Two key problems emerge. First, L2 pedagogy often remains largely teacher-led and language-focused in many contexts, and separated from culture, even though Byram (2021) noted that addressing culture as “decontextualised factual information with minimal relationship to the language being learnt” (p. 92) represents a worst-case scenario. It must be acknowledged that, quite early on, the PPP approach quickly became embedded as “more or less standard practice” (Howatt, 1984, p. 279). Furthermore, it persists as a model in many L2 classrooms across the world. Indeed, in the context of reporting a recent interesting study that compared the effectiveness of PPP and TBLT with very young, beginner learners of English as L2 in Japan, Shintani (2016) underscored the ongoing dominance of PPP, both in and beyond her immediate setting.

Second, Byram (2018) problematised the notion of IC, speaking of several different models and interpretations of the concept, and noting that the interface between language and culture can often be obscure.

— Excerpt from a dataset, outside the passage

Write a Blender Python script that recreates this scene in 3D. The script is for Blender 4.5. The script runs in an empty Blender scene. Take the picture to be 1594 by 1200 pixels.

The construct of IC was further problematised by Dervin et al. (2020), who asserted that, despite apparent clarity around IC as the underpinning theoretical construct they had selected, IC is in reality “a mish-mash of a concept” (p. 6), and the “roads of IC in education” are “muddy” (p. 5).

The journeys we present in the remainder of this book illustrate the pedagogical realities highlighted, for example, by Shintani (2016), Byram (2018, 2021) and Dervin et al. (2020). They demonstrate just how the stakeholders got their boots dirty as they made their journeys towards L2 learners’ enhanced intercultural capability. In this book, our aim is that, through presenting the journeys of three distinct but intersecting groups of stakeholders—students, teachers and researchers/teacher educators—and by including, as Dervin et al. had expressed it, emerging stories that illustrate risk, growth, struggle and frustration, we will add to the ongoing debates about how to promote and develop the intercultural dimension in L2 classrooms.